__3D scene scripts__

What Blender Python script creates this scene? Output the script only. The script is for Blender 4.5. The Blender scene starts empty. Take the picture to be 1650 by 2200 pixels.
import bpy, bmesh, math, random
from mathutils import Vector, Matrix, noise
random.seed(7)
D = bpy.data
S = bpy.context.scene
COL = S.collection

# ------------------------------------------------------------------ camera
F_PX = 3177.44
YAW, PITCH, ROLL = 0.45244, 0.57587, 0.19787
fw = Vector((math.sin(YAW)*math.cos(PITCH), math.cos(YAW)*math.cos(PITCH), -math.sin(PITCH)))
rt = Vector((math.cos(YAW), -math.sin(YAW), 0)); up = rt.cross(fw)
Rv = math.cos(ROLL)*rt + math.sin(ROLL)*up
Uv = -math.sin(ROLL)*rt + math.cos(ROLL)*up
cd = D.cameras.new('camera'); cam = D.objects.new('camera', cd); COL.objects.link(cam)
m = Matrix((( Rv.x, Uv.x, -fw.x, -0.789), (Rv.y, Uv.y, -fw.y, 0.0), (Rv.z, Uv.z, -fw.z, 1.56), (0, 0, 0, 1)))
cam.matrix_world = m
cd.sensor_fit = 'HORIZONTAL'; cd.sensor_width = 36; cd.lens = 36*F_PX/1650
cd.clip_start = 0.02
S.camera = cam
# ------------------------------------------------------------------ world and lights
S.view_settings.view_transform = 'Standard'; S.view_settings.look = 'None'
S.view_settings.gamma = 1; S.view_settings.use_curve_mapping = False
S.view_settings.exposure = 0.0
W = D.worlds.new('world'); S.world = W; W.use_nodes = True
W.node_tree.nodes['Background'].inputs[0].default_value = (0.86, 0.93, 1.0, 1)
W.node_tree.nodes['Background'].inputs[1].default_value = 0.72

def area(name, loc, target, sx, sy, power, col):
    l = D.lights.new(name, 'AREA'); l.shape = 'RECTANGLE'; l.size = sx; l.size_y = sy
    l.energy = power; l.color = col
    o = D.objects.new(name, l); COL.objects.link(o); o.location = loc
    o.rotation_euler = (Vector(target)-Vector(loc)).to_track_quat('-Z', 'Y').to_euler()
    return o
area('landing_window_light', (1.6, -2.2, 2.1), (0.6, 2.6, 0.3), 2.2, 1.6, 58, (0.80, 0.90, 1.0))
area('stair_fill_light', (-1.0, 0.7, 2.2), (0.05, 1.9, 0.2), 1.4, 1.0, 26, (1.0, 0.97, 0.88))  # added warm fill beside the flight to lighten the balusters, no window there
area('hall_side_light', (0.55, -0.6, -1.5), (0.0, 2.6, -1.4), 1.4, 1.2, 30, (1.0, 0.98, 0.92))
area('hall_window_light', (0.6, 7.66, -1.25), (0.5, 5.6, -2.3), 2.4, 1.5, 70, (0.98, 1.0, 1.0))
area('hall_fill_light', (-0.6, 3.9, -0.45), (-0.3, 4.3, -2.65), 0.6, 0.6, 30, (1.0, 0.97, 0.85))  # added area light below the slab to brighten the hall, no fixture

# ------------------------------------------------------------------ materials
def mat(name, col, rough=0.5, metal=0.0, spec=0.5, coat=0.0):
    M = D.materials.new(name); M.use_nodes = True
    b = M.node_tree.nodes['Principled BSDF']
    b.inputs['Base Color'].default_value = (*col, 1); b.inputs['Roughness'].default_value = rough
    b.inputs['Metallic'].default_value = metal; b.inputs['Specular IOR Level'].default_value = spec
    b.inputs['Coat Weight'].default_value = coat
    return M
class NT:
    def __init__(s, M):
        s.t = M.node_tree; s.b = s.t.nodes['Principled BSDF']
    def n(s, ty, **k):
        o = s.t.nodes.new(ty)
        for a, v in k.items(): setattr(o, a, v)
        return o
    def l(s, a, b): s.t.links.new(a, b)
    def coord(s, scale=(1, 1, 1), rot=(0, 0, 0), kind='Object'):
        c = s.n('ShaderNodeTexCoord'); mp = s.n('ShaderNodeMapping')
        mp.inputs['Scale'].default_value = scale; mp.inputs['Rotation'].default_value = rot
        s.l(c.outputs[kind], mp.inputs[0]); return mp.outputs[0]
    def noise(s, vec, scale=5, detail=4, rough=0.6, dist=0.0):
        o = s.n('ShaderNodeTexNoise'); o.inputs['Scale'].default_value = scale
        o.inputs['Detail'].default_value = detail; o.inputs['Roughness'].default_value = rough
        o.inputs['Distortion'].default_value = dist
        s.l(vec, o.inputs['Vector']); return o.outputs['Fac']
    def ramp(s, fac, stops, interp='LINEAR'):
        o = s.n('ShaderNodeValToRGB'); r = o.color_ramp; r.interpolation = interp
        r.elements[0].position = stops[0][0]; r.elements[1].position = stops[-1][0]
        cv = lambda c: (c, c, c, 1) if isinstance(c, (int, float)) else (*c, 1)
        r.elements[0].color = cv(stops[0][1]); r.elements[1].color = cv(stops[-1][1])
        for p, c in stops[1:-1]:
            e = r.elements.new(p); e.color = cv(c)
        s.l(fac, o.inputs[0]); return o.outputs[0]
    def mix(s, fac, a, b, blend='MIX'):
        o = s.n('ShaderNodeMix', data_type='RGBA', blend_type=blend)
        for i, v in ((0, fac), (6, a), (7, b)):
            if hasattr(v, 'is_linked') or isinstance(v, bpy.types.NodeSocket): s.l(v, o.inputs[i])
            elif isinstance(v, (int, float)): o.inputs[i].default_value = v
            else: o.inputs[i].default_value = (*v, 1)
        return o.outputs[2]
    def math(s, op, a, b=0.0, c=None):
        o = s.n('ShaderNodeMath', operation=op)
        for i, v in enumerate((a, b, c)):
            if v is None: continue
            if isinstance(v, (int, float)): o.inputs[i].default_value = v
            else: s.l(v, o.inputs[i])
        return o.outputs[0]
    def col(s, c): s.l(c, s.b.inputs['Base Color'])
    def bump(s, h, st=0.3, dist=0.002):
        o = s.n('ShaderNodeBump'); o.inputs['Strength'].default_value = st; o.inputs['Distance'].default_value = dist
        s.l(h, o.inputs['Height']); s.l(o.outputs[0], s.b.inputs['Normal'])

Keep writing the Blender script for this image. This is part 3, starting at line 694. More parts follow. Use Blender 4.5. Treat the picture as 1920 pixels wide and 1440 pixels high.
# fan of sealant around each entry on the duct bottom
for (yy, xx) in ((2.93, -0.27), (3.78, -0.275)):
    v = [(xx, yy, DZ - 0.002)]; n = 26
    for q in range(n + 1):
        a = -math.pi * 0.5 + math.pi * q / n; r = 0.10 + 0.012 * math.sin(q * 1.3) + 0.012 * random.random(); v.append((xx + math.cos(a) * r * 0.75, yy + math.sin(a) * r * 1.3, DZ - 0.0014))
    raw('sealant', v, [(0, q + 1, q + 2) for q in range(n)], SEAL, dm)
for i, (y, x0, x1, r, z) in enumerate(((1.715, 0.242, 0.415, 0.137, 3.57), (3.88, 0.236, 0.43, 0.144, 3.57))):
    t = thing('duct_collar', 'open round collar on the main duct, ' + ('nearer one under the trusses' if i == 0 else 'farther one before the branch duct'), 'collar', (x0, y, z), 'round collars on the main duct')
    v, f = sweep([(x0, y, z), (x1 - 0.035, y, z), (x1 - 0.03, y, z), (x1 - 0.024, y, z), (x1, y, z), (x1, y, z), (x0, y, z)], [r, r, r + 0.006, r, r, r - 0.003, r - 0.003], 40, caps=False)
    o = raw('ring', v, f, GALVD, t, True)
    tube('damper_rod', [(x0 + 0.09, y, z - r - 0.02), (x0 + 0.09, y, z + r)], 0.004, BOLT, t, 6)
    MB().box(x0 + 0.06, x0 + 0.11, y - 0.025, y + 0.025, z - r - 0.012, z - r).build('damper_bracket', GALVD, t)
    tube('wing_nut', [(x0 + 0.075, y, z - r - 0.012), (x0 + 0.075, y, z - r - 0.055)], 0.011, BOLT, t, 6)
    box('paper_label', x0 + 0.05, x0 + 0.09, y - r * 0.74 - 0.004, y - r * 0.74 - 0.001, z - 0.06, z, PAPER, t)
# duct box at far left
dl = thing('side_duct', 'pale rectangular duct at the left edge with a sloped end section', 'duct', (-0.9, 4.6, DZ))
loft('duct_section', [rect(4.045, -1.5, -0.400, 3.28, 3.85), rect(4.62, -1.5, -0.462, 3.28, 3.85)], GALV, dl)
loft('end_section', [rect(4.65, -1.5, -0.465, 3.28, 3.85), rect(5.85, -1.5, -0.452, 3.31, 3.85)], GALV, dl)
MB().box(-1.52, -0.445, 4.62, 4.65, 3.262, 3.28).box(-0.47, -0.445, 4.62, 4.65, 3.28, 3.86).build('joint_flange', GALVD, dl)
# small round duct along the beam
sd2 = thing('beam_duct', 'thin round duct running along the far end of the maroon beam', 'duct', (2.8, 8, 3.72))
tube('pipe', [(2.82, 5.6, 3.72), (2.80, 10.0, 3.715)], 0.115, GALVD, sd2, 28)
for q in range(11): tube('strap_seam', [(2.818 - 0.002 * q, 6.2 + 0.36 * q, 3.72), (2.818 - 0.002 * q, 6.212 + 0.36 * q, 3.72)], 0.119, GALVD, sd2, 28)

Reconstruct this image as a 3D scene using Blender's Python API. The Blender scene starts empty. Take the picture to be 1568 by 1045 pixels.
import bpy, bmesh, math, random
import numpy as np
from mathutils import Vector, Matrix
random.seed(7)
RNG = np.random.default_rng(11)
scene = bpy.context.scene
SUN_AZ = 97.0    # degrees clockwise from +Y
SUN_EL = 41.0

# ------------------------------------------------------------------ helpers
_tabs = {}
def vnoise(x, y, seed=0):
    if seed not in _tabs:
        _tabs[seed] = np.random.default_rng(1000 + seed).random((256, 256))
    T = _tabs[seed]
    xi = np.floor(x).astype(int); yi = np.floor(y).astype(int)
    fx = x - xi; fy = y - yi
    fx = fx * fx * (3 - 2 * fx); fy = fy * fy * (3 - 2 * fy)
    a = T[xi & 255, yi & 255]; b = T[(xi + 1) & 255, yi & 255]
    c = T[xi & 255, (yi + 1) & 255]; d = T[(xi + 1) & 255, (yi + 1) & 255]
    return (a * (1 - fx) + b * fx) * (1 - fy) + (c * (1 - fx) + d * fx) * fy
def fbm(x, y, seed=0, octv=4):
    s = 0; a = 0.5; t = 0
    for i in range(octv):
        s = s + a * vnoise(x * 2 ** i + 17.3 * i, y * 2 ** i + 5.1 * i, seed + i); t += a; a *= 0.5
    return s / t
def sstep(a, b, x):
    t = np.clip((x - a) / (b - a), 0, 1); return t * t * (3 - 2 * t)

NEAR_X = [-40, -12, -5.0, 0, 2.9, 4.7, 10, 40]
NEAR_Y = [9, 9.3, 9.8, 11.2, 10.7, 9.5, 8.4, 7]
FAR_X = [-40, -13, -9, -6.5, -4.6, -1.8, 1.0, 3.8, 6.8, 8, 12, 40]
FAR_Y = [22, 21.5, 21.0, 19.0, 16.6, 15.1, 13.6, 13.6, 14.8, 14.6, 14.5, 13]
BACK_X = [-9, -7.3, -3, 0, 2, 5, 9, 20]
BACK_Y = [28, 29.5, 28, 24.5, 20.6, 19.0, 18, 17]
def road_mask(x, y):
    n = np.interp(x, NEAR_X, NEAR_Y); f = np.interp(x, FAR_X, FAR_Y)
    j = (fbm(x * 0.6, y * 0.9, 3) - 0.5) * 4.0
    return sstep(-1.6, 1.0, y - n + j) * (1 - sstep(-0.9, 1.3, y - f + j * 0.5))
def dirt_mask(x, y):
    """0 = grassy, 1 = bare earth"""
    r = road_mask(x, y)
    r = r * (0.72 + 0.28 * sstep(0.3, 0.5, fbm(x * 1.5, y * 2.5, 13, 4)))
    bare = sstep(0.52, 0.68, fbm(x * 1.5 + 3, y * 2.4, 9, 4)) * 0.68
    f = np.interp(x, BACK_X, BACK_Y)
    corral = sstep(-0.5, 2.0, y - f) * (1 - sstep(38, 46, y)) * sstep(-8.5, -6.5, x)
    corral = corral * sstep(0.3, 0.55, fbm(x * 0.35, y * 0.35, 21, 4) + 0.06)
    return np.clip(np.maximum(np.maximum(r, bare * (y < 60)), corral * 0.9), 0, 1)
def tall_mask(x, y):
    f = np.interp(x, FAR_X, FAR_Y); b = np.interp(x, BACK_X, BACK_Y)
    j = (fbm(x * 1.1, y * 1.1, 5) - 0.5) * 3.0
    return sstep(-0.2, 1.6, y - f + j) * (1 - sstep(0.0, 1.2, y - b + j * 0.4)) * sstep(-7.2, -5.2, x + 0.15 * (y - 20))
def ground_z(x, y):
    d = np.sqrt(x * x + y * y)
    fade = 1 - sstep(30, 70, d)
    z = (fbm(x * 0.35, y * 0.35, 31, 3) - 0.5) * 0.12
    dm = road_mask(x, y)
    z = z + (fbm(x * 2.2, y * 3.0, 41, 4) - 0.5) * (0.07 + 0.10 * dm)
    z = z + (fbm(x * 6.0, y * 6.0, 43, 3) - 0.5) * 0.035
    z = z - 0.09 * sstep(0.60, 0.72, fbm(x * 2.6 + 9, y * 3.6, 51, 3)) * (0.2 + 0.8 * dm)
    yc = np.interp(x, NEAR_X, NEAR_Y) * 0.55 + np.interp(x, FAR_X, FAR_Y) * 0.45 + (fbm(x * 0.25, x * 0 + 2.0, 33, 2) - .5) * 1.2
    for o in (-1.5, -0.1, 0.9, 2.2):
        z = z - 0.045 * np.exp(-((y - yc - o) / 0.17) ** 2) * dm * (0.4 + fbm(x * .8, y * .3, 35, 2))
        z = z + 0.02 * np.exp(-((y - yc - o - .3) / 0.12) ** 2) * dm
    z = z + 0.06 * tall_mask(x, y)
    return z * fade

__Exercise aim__
Nothing outside the span should appear: copy exactly from the line with "Reconstruct this image" through the line with "SUN_EL = 41.0".

__Output__
Reconstruct this image as a 3D scene using Blender's Python API. The Blender scene starts empty. Take the picture to be 1568 by 1045 pixels.
import bpy, bmesh, math, random
import numpy as np
from mathutils import Vector, Matrix
random.seed(7)
RNG = np.random.default_rng(11)
scene = bpy.context.scene
SUN_AZ = 97.0    # degrees clockwise from +Y
SUN_EL = 41.0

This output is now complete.